Nach Franco A. und seinem rechtsextremen Netzwerk wurde es der Verteidigungsministerin mulmig, die sich sicherlich noch immer als prädestinierte Nachfolgerin von Angela Merkel sieht, und sie zeigte ihrer Truppe, wo es fehlt: An der Führung! “Die Bundeswehr hat ein Haltungsproblem und sie hat offensichtlich eine Führungsschwäche auf verschiedenen Ebenen”, betone Ursula von der Leyen in einer ZDF-Sendung. Sie muss es wissen, denn sie ist die Chefin des „Vereins“. Allerdings dachte ich immer, dass die Führung bei der Ministerin, wie auch bei jedem Vorstandsvorsitzenden in einem Unternehmen anfängt.
Vorausschauendes Denken und Handeln scheint im Verteidigungsministerium nicht sehr ausgeprägt zu sein, ansonsten würde man dort nicht ständig von einem neuen Skandal eingeholt. Ein Frühwarnsystem für Missstände in der Bundeswehr ist zwingend erforderlich: Wenn die Führung über Probleme aus den Medien erfährt, dann besteht Handlungsbedarf. Wir brauchen eine stabile Bundeswehr, die nicht von Skandalen geschüttelt wird.

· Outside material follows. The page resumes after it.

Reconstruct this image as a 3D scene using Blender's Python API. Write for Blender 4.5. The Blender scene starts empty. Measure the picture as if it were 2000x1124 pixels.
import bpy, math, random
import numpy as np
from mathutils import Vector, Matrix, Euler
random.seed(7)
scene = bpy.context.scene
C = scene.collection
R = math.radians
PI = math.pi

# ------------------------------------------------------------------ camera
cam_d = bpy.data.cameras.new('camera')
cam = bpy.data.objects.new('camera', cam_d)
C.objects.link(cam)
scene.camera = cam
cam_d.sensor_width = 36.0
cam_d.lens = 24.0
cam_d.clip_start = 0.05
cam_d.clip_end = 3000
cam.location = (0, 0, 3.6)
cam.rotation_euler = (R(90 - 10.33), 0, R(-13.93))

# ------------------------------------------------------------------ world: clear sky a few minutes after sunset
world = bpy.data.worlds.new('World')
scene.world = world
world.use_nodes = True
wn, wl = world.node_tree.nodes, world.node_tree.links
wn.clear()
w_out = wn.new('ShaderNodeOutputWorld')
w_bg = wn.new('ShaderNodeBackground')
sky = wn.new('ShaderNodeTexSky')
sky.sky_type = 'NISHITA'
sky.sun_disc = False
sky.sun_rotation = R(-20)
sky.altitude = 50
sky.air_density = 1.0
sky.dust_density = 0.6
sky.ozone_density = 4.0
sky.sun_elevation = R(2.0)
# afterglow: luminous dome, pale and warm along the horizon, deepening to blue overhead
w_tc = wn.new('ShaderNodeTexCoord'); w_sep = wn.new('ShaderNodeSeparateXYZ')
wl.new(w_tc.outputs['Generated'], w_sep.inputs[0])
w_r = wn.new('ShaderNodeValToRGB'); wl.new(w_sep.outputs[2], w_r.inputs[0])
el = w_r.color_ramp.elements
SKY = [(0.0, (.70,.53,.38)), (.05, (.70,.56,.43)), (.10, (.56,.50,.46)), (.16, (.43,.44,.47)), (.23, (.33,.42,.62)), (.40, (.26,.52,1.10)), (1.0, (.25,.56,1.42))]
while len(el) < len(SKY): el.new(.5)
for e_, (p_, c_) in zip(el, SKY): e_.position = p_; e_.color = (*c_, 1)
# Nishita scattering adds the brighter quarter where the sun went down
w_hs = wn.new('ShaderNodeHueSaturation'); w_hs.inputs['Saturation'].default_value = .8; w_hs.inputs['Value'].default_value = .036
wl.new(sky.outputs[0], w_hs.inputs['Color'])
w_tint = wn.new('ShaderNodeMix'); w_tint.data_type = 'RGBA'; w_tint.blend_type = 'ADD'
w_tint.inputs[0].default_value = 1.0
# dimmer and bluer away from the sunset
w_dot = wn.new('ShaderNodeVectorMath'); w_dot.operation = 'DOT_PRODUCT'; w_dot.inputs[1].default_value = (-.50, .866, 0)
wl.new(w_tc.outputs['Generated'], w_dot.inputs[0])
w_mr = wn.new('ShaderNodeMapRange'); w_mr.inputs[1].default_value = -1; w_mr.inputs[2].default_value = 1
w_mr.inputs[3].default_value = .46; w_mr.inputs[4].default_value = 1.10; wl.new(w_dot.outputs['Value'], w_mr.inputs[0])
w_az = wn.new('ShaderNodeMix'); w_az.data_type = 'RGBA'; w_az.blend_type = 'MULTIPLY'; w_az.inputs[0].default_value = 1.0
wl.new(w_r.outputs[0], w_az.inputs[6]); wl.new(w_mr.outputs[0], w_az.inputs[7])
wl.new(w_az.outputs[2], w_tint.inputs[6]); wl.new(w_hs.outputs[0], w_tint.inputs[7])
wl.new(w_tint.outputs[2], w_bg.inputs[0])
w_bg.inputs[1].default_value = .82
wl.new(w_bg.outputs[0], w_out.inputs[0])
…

Ich kann nur hoffen, dass die Auslandseinsätze anders und besser geplant werden als die Aktivitäten in Deutschland. Rechtsextreme Netzwerke gehören ebenso wenig in die Bundeswehr wie ein „Stangentänzchen“. Das Schlechtreden von Gewehren und der Milliardenkauf von Marineschiffen ohne Ausschreibung zählen ebenfalls nicht zu den Glanzstunden der Ministerin. Wenn Flinten-Uschi ihren Karriereknick überwinden möchte, dann bedarf es mehr Transparenz und echter Führung – und diese muss im Büro der Ministerin beginnen und nicht in der Schreibstube irgendeiner Kaserne!